Tra me e Giuseppe Calogero intercorreva una generazione e quando l’incontrai la prima volta, come scoprii alcuni mesi dopo, tre livelli aziendali.
Come ho appena detto la differenza di posizione in azienda, la scoprii successivamente e questo mi permise di conoscere un po’ l’uomo e di apprezzarlo.
Correva l’anno 1975, forse era il mese di marzo, e come mi capitava spesso ero stato a Ivrea probabilmente per incontrare Mario Misul o Carlo Peroni che, in quel tempo, occupando una delle direzioni centrali della Olivetti erano i miei capi funzionali.
Ero anche andato a cena con Pasqualino Botte, un mio ex capo, che si era trasferito a Ivrea con l’incarico di Direttore centrale della qualità dell’azienda. Tra un bicchiere di barolo e l’altro, Pasqualino mi aveva detto che l’Azienda aveva deciso di trasferire a Marcianise la OCN (Olivetti Controllo Numerico) ma che era una cosa ancora riservata e che, quindi, non dovevo pubblicizzarla.

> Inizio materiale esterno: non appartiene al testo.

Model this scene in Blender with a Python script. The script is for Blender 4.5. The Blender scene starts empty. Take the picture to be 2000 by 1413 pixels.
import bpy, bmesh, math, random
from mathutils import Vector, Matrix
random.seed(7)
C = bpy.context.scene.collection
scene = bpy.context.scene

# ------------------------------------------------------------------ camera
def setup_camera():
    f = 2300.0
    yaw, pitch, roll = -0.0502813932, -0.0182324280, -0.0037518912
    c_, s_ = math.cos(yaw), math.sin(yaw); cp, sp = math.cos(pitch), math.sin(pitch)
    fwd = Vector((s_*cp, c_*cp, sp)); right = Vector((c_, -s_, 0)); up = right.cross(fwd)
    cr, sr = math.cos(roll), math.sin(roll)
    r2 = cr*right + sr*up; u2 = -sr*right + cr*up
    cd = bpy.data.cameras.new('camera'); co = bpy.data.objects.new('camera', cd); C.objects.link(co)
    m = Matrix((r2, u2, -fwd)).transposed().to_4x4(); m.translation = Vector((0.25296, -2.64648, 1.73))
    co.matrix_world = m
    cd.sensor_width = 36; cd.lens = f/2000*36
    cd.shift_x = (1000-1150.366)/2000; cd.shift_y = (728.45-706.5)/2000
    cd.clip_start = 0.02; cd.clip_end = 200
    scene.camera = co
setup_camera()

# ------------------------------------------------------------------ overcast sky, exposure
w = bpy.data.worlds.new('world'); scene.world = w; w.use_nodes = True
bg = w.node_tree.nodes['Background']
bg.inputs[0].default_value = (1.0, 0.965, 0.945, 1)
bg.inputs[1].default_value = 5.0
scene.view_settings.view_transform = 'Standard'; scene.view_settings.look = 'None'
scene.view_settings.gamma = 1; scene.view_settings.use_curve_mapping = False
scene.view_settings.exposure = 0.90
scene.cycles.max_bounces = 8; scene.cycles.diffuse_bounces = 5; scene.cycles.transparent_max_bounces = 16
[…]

Non ricordo che giorno della settimana era quello in cui avevo programmato di tornare giù a Marcianise..
Come sempre passo un’auto aziendale a prelevarmi in albergo e mi ritrovai con altri due signori che non conoscevo e che, come me, erano diretti a Caselle. Ci scambiammo un saluto, non ricordo se presentandoci ma, quasi sicuramente, non lo facemmo.
Arrivati all’aeroporto, ciascuno andò per la sua strada.
Quella sera il mio volo anzi, sicuramente per il motivo che scoprii successivamente, tutti i voli accusarono un ritardo assurdo: più di due ore. Era caduto un piccolo aereo su quello, che soprattutto allora, non era uno scalo importante.
Quando finalmente ci imbarcammo, mi ritrovai accanto uno dei due signori con cui avevo condiviso il trasferimento da Ivrea. Cominciammo a scambiarci qualche informazione e dopo aver scoperto che eravamo entrambi napoletani, fu facile familiarizzare anche se ci davamo del lei e, per come si usava a quell’epoca, essendo io ancora un ragazzino rispetto a lui non mi permisi di proporgli il tu e, non facendolo neanche lui, continuammo con il lei per tutta la serata.
Dovrei dire la nottata perché, arrivati a Roma, dove era previsto uno scalo intermedio, non trovammo più nessuna coincidenza per Capodichino e, quindi, continuammo verso Napoli facendoci condurre da un taxi alla stazione Termini dove prendemmo il primo treno.
Nonostante il contrattempo, ricordo che nessuno di noi due si era innervosito. E così parlammo, parlammo e arrivammo anche a raccontarci qualche barzelletta.
In realtà parlai molto di più io e, ricordo, decantai le capacità del personale della fabbrica di Marcianise: giovani, volenterosi e con grandi capacità di apprendimento. Non a caso, gli dissi, quando pochi anni prima avevamo avviato quella nuova realtà importando la produzione delle “Contabili”, le macchine più complesse della Olivetti, avevamo fatto rientrare il numeroso gruppo di addestratori con un significativo anticipo rispetto ai programmi.
Quegli addestratori che tra il serio e il faceto chiamavano quei bravi ragazzi “disertori della vanga”.
Calogero, in realtà mi disse niente sulla sua attività e, addirittura, quando, avendomi detto che lui “lavorava” alla OCN, gli chiesi conferma della voce che l’attività di quella consociata si trasferiva a Marcianise, mi rispose che non ne sapeva niente.
Quando alcuni mesi dopo, arrivò insieme al direttore generale del personale per comunicare al management la decisione dell’azienda di questa ricollocazione della OCN, e me lo ritrovai di fronte e scoprii che era l’Amministratore delegato di questa consociata, sarei voluto sparire.
Fu lui, invece, che appena conclusa la presentazione mi si avvicinò e mi chiese scusa per aver affermato, durante quel viaggio avventuroso, che non sapeva niente di questo piano aziendale.
Ovviamente gli risposi che era lui che doveva scusarmi che non avevo mantenuto le doverose distanze e di averlo trattato come uno alla pari.
Non ricordo le esatte parole ma, più o meno, mi disse: non si preoccupi, siamo alla pari, stiamo dalla stessa parte, entrambi ci teniamo per la nostra gente e, poi, spero che nel lavoro sia altrettanto bravo che come barzellettiere. Ci lasciammo con un sorriso.
Tutto ciò mi fece apprezzare subito l’uomo e solo dopo il big-manager.